Oui, la sous-indexation, nous l’avons faite – j’étais à l’époque le directeur de cabinet de la ministre du Travail, Muriel Pénicaud – en 2018, 2019 et 2020. Comme par hasard, pendant ces trois années, le déficit et l’endettement de la France ont diminué… Nous avions néanmoins commis l’erreur de ne pas faire suffisamment de distinction selon le niveau de pension, et le mouvement des gilets jaunes, à ses débuts, a d’ailleurs impliqué beaucoup de retraités modestes, également échaudés par la hausse de la CSG.

Mieux vaudrait donc solliciter principalement les retraités les plus aisés.

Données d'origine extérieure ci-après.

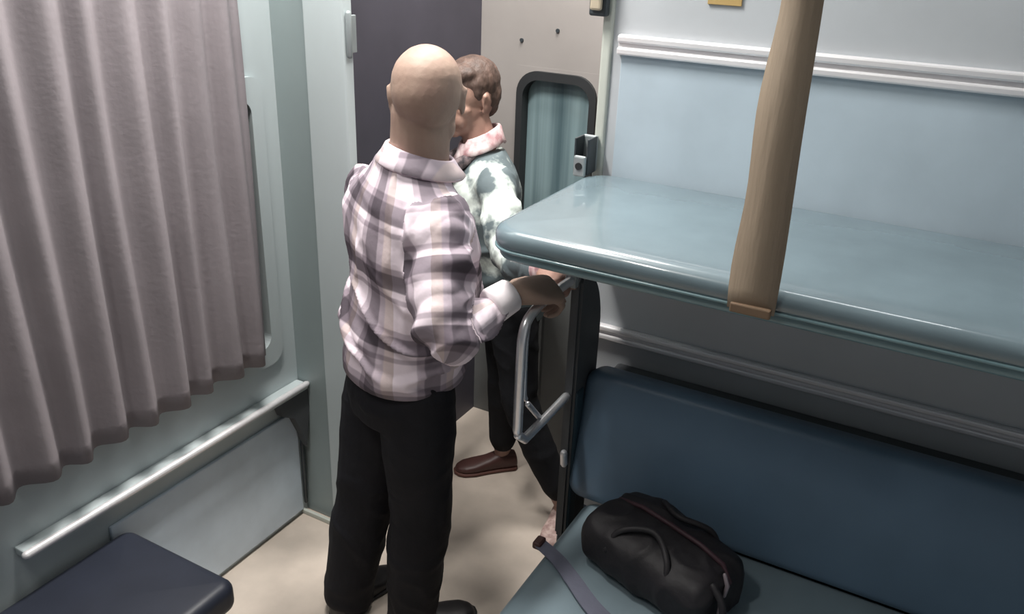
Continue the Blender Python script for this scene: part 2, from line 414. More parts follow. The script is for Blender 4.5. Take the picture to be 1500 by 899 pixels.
# backrest (leans back a little)
bm = bmesh.new()
pad_mesh(bm, -.835, 1.12, 0, .40, 0, .10, .05, .035, .008)
th = math.radians(77)
Rm = Matrix.Rotation(th, 4, 'X')
for v in bm.verts: v.co = (Rm @ v.co) + V((0, 2.02, .44))
from_bm('backrest', bm, MT['blue'], seat, True)
bm = bmesh.new(); bx(bm, -.80, 1.12, 2.08, 2.19, .44, .80, .01); from_bm('backrest_board', bm, MT['endpad'], seat)
# charcoal end panel with rounded top
ep = []
y0, y1, zt = 1.935, 2.085, 1.15
for k in range(11):
    a = math.pi/2*k/10; ep.append((y1-.13+.13*math.sin(a)*1.0, zt-.20+.20*math.cos(a)))
ep = [(y0, zt-.012), (y0+.012, zt)]+ep+[(y1, .30), (y1-.02, .28), (y0+.02, .28), (y0, .30)]
bm = bmesh.new(); plate(bm, ep, lambda y, z, t: V((-.862+t, y, z)), 0, .034)
bmesh.ops.bevel(bm, geom=[e for e in bm.edges if abs(e.verts[0].co.x-e.verts[1].co.x) < 1e-5], offset=.008, segments=2, affect='EDGES')
ea = empty('end_panel', (-.85, 2.02, .28), 'dark charcoal end panel with a curved top at the aisle end of the bench', 'panel')
from_bm('panel_board', bm, MT['endpad'], ea)
bm = bmesh.new(); bx(bm, -.858, -.830, 1.96, 2.12, 0, .30, .008); from_bm('foot_plate', bm, MT['navy'], ea)
bm = bmesh.new(); bx(bm, -.860, -.822, 1.945, 2.0, .06, .80, .012, 3); from_bm('blue_edge_pad', bm, MT['edgepad'], ea)
# chrome rail loop
rl = empty('grab_rail', (-.86, 1.78, .78), 'bent chrome tube armrest rail at the end of the bench, gripped by the bald man', 'rail')
bm = bmesh.new()
pts = [(-.85, 1.915, 1.150), (-.85, 1.85, 1.152), (-.85, 1.765, 1.150), (-.85, 1.72, 1.146), (-.85, 1.685, 1.138), (-.85, 1.662, 1.125), (-.85, 1.648, 1.10), (-.85, 1.642, 1.06), (-.85, 1.640, .90), (-.85, 1.641, .83)]
tube(bm, [tuple(p) for p in catmull(pts, 4)], .0125, 16, True, True); from_bm('outer_tube', bm, MT['chrome'], rl, True)
bm = bmesh.new(); tube(bm, [(-.85, 1.646, .815), (-.85, 1.681, .783), (-.85, 1.80, .785), (-.85, 1.93, .789)], .0125, 16, True, True); from_bm('lower_bar', bm, MT['chrome'], rl, True)
bm = bmesh.new(); tube(bm, [tuple(p) for p in catmull([(-.862, 1.70, 1.132), (-.862, 1.688, 1.05), (-.862, 1.690, .92), (-.862, 1.70, .89)], 4)], .007, 12, True, True); from_bm('inner_rod', bm, MT['chrome'], rl, True)
bm = bmesh.new(); tube(bm, [(-.862, 1.715, .868), (-.858, 1.775, .80)], .008, 12, True, True); from_bm('brace', bm, MT['chrome'], rl, True)
bm = bmesh.new(); bx(bm, -.866, -.834, 1.905, 1.925, 1.13, 1.168, .004); from_bm('mounting_cap', bm, MT['bracket'], rl)
bm = bmesh.new(); tube(bm, [(-.845, 1.93, .60), (-.845, 1.937, .56)], .011, 12, True, True)
tagp(from_bm('rail_stop', bm, MT['chrome'], origin=V((-.85, 1.9, .58))), 'small bright metal stud low on the front edge of the end panel', 'stud')
# dark cabinet behind the rail
cb = empty('vestibule_cabinet', (-1.03, 2.62, 0), 'dark grey low cabinet in the vestibule, seen through the chrome rail', 'cabinet')
bm = bmesh.new(); bx(bm, -1.27, -.82, 2.60, 2.87, 0, .90, .012); from_bm('cabinet_body', bm, MT['dark_grey'], cb)
bm = bmesh.new(); bx(bm, -1.255, -.84, 2.59, 2.602, .04, .87, .006); d = from_bm('door', bm, MT['dark_grey'], cb)
bm = bmesh.new(); bx(bm, -.90, -.885, 2.575, 2.592, .45, .55, .004); from_bm('handle', bm, MT['darkmetal'], d)

# =================================================================== LEFT SIDE FITTINGS
ls = empty('side_ledge', (XW, 1.5, .54), 'narrow shelf with a bright metal edge below the side window', 'shelf')
bm = bmesh.new(); bx(bm, XW, XW+.05, .9, 1.92, .525, .548, .004); from_bm('ledge_board', bm, MT['palewall'], ls)
bm = bmesh.new(); tube(bm, [(XW+.05, .9, .545), (XW+.05, 1.55, .545), (XW+.048, 1.915, .545)], .011, 12, True, True); from_bm('metal_edge', bm, MT['alu'], ls, True)
bm = bmesh.new(); plate(bm, [(1.78, .525), (1.92, .53), (1.93, .48), (1.91, .36), (1.90, .30), (1.885, .36), (1.85, .44), (1.80, .47)], lambda y, z, t: V((XW+.015+t, y, z)), 0, .03)
from_bm('hinge_bracket', bm, MT['endpad'], ls)
bm = bmesh.new(); tube(bm, [(XW+.02, 1.902, .33), (XW+.015, 1.905, .05)], .007, 10, True, True); from_bm('stay_rod', bm, MT['darkmetal'], ls, True)
struct(box('trim_side_panel', MT['sidepanel'], (XW, XW+.012, 1.15, 1.895, .02, .44), .004))
# curtain
bm = bmesh.new()
ny, nz = 120, 24; grid = []
for j in range(nz+1):
    z = 2.02-(2.02-.72)*j/nz; row = []
    for i in range(ny+1):
        y = .55+(1.76-.55)*i/ny; a = .014+.008*j/nz
        row.append(bm.verts.new((XW+.055+a*math.sin(i*.62+.3*math.sin(j*.2))+.006*math.sin(i*.21+j*.15), y+.006*math.sin(i*.31), z)))
    grid.append(row)
for j in range(nz):
    for i in range(ny): bm.faces.new((grid[j][i], grid[j][i+1], grid[j+1][i+1], grid[j+1][i]))
cu = empty('window_curtain', (XW+.05, 1.15, .72), 'pale mauve curtain drawn along the side window', 'curtain')
co = from_bm('curtain_cloth', bm, MT['curtain'], cu, True); sm = co.modifiers.new('t', 'SOLIDIFY'); sm.thickness = .003
bm = bmesh.new(); tube(bm, [(XW+.055, .5, 2.025), (XW+.055, 1.80, 2.025)], .009, 12, True, True); from_bm('curtain_rod', bm, MT['alu'], cu, True)
for yy in (.52, 1.79):
    bm = bmesh.new(); bx(bm, XW, XW+.06, yy-.008, yy+.008, 2.015, 2.035, .003); from_bm('rod_holder', bm, MT['bracket'], cu)
# side seat (dark navy) below curtain
ss = empty('side_bench', (-1.65, .85, 0), 'dark navy vinyl side bench below the curtained window', 'bench')
bm = bmesh.new(); pad_mesh(bm, XW+.015, -1.42, .35, 1.20, .33, .42, .04, .03, .006); from_bm('cushion', bm, MT['navy'], ss, True)
bm = bmesh.new(); bx(bm, XW+.015, -1.45, .4, 1.16, 0, .335, .01); from_bm('seat_box', bm, MT['navy'], ss)
# hinge on the jamb
hg = empty('door_hinge', (-1.57, 1.92, 1.70), 'pale metal hinge high on the edge of the door jamb', 'hinge')
bm = bmesh.new(); tube(bm, [(-1.565, 1.915, 1.655), (-1.565, 1.915, 1.765)], .0085, 14, True, True); from_bm('knuckle', bm, MT['bracket'], hg, True)
bm = bmesh.new(); bx(bm, -1.576, -1.566, 1.918, 1.95, 1.66, 1.76, .002); from_bm('leaf', bm, MT['bracket'], hg)

# =================================================================== PEOPLE
def frame_from(f, up=V((0, 0, 1))):
    f = V(f).normalized(); r = f.cross(up).normalized(); u = r.cross(f).normalized()
    return r, f, u
def head_geo(bm, c, f, up=V((0, 0, 1)), s=1.0, wide=1.0):
    r, f, u = frame_from(f, V(up)); c = V(c)
    R = Matrix((r, f, u)).transposed()
    W = lambda x, y, z: c+(r*x*wide+f*y+u*z)*s
    E = lambda x, y, z, a, b, d, rot=None: ell(bm, W(x, y, z), (a*s*wide, b*s, d*s), R if rot is None else R @ rot)
    E(0, -.012, .032, .079, .094, .088)          # cranium
    E(0, -.024, .016, .0765, .085, .088)          # back of skull
    E(0, .025, .020, .070, .068, .075)           # forehead
    E(0, .020, -.030, .066, .064, .075)          # mid face
    E(0, .030, -.070, .052, .052, .048)          # jaw
    E(0, .066, -.096, .024, .022, .020)          # chin
    for q in (-1, 1):
        E(q*.043, .056, -.022, .024, .024, .020)   # cheekbone
        E(q*.046, .012, -.068, .018, .034, .030)   # jaw corner
        E(q*.026, .080, .030, .024, .012, .010)    # brow ridge
        E(q*.034, .066, -.055, .020, .020, .026)   # cheek
        # ear: bowl, rim and lobe
        er = Matrix.Rotation(q*-.30, 3, 'Z')
        E(q*.079, -.004, -.006, .008, .018, .027, er)
        E(q*.082, -.013, .004, .006, .011, .021, er)
        E(q*.078, .003, -.030, .006, .009, .010, er)
        E(q*.083, -.004, .018, .007, .016, .010, er)
        E(q*.012, .098, -.036, .010, .011, .009)   # nostril wings
    tube(bm, [W(0, .084, .022), W(0, .098, -.004), W(0, .108, -.024), W(0, .106, -.036)], [.009*s, .010*s, .0125*s, .012*s], 12, True, True)
    E(0, .086, -.058, .024, .012, .007); E(0, .086, -.069, .021, .012, .007)   # lips volume
    E(0, .080, -.062, .030, .016, .022)
    return W, R
def shape_face(me, W, s=1.0):
    """sink the eye sockets, the mouth line and the ear bowls"""
    a = coords(me); n = normals(me)
    for (x, y, z, rad, dep) in ((-.031, .086, .008, .017, .010), (.031, .086, .008, .017, .010), (-.090, .000, -.006, .010, .005), (.090, .000, -.006, .010, .005)):
        p = np.array(W(x, y, z)); d = np.linalg.norm(a-p, axis=1); w = np.exp(-(d/(rad*s))**2)*dep*s
        a -= n*w[:, None]
    m0 = np.array(W(-.022, .096, -.0635)); m1 = np.array(W(.022, .096, -.0635)); ab = m1-m0
    t = np.clip(((a-m0)@ab)/(ab@ab), 0, 1); d = np.linalg.norm(a-(m0+t[:, None]*ab), axis=1)
    a -= n*(np.exp(-(d/.0035)**2)*.004*s)[:, None]
    setco(me, a)
def face_parts(parent, W, R, s=1.0, skin=None):
    for q in (-1, 1):
        bm = bmesh.new(); ell(bm, W(q*.031, .073, .008), (.0125*s,)*3, R, 3); e = from_bm('eye', bm, MT['white_eye'], parent, True)
        bm = bmesh.new(); ell(bm, W(q*.0315, .0725, .0150), (.0165*s, .0138*s, .0105*s), R, 3); ell(bm, W(q*.0315, .0715, -.0015), (.0160*s, .0130*s, .0080*s), R, 3)
        link_world('eyelid', remesh(bm, .0016, 2), skin, parent)
        bm = bmesh.new(); ell(bm, W(q*.031, .0835, .0055), (.0055*s, .0028*s, .0055*s), R, 2); from_bm('iris', bm, MT['iris'], e, True)
        bm = bmesh.new(); tube(bm, [W(q*.014, .0935, .027), W(q*.030, .0930, .033), W(q*.048, .080, .028)], [.0025*s, .0032*s, .0015*s], 10, True, True)
        from_bm('eyebrow', bm, MT['brow'], parent, True)
    bm = bmesh.new()
    tube(bm, [W(-.021, .090, -.064), W(-.008, .0975, -.0585), W(0, .0985, -.0600), W(.008, .0975, -.0585), W(.021, .090, -.064)], [.001, .0035*s, .0035*s, .0035*s, .001], 10, True, True)
    tube(bm, [W(-.019, .090, -.066), W(0, .0975, -.0705), W(.019, .090, -.066)], [.001, .0045*s, .001], 10, True, True)
    from_bm('lips', bm, MT['lip'], parent, True)
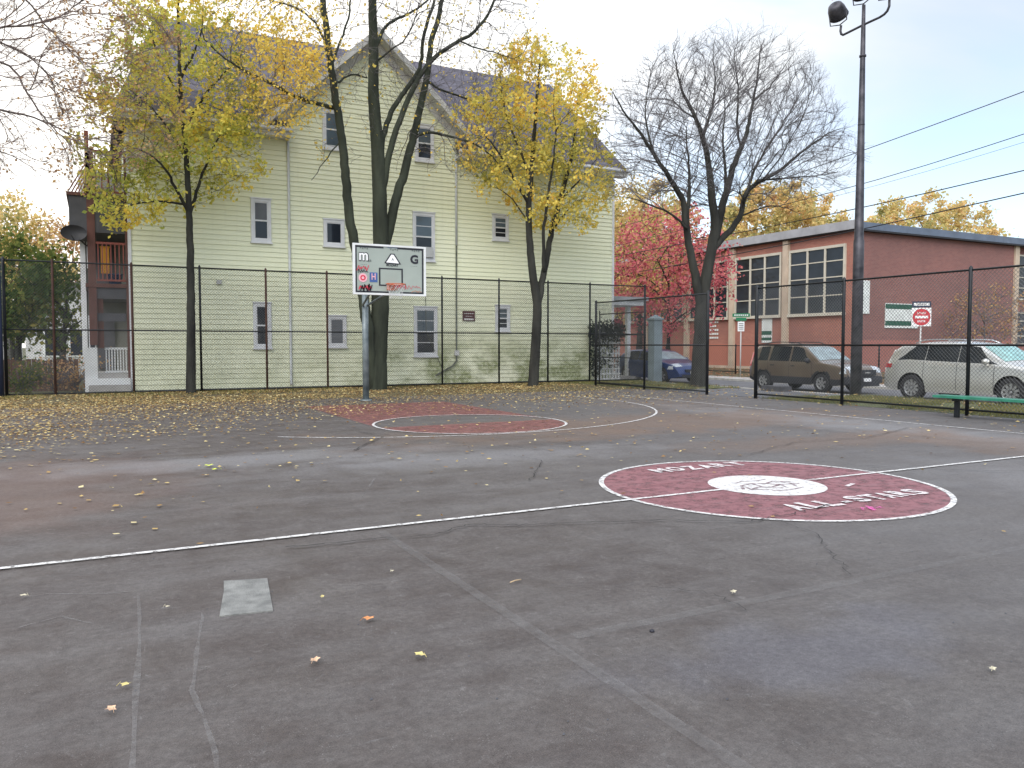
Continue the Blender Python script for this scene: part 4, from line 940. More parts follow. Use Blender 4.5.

Reste à déterminer le niveau à partir duquel la pension ne serait plus indexée provisoirement : le Smic de 1 400 euros net ? Le salaire médian, de 2 000 euros net ? Dans ce second cas, cela reviendrait à demander un effort aux retraités qui gagnent davantage avec leur pension que la moitié des Français qui gagnent leur argent en travaillant.

Pourquoi l’exécutif apparaît-il si réticent ?

C’est une évidence dans tous les cercles qui discutent de ces sujets, dans tous les partis, sans exception. Mais c’est tabou dans le débat public mené par les leaders politiques. La raison en est simple : les retraités, dont le taux de participation aux élections est de 80 %, représentent 17 millions d’électeurs et 13,5 millions de votants. C’est la classe d’âge qui vote le plus, et de loin.

Il s’agit donc d’un électoralisme de base, d’autant que les plus aisés sont ceux qui votent le plus. Les retraités aisés sont devenus le cœur de l’électorat d’Emmanuel Macron, dont la popularité n’est pas au sommet. Notons, toutefois, que le gouvernement a procédé en 2024 à la plus forte revalorisation depuis des années, et pour autant, les sondages montrent qu’une partie importante des retraités ne votera pas pour la majorité aux élections européennes du 9 juin. Quand il est trop contraire à l’intérêt général et trop visible, “l’achat” du vote ne marche pas.

La crainte que la désindexation ait un impact électoral est donc infondée ?

Si on ne sollicite que les retraités les plus aisés, je ne pense pas que ce choix soit trop pénalisant électoralement. Les 20 % qui perçoivent plus de 2 000 euros sont aussi les plus gros détenteurs de patrimoine, ils ont souvent d’autres sources de revenus et ont profité à plein de l’augmentation spectaculaire de l’immobilier depuis vingt ans. Il leur sera difficile de protester. On ne peut pas exclure, cependant, un effet de bord, les autres retraités ayant le sentiment qu’on s’en prend à toute une génération. Mais cela peut aussi être perçu comme un signe de courage, une mesure de justice sociale, tant les retraités d’aujourd’hui voient bien que leurs enfants vivent et travaillent dans un monde plus difficile pour la France qu’il y a vingt ou quarante ans.

Un revirement de l’exécutif sur ce sujet est-il possible dans le cadre du projet de loi de finances 2025 ?

Cela va même se jouer avant. Mi-juin, Matignon envoie traditionnellement à chaque ministère une lettre de cadrage macroéconomique prévoyant les économies à réaliser. Calibrer ce volume suppose de savoir quelles économies sont envisagées par ailleurs dans les dépenses de l’Etat. On saura cet été si l’hypothèse d’une désindexation partielle et ciblée des pensions de retraite est retenue.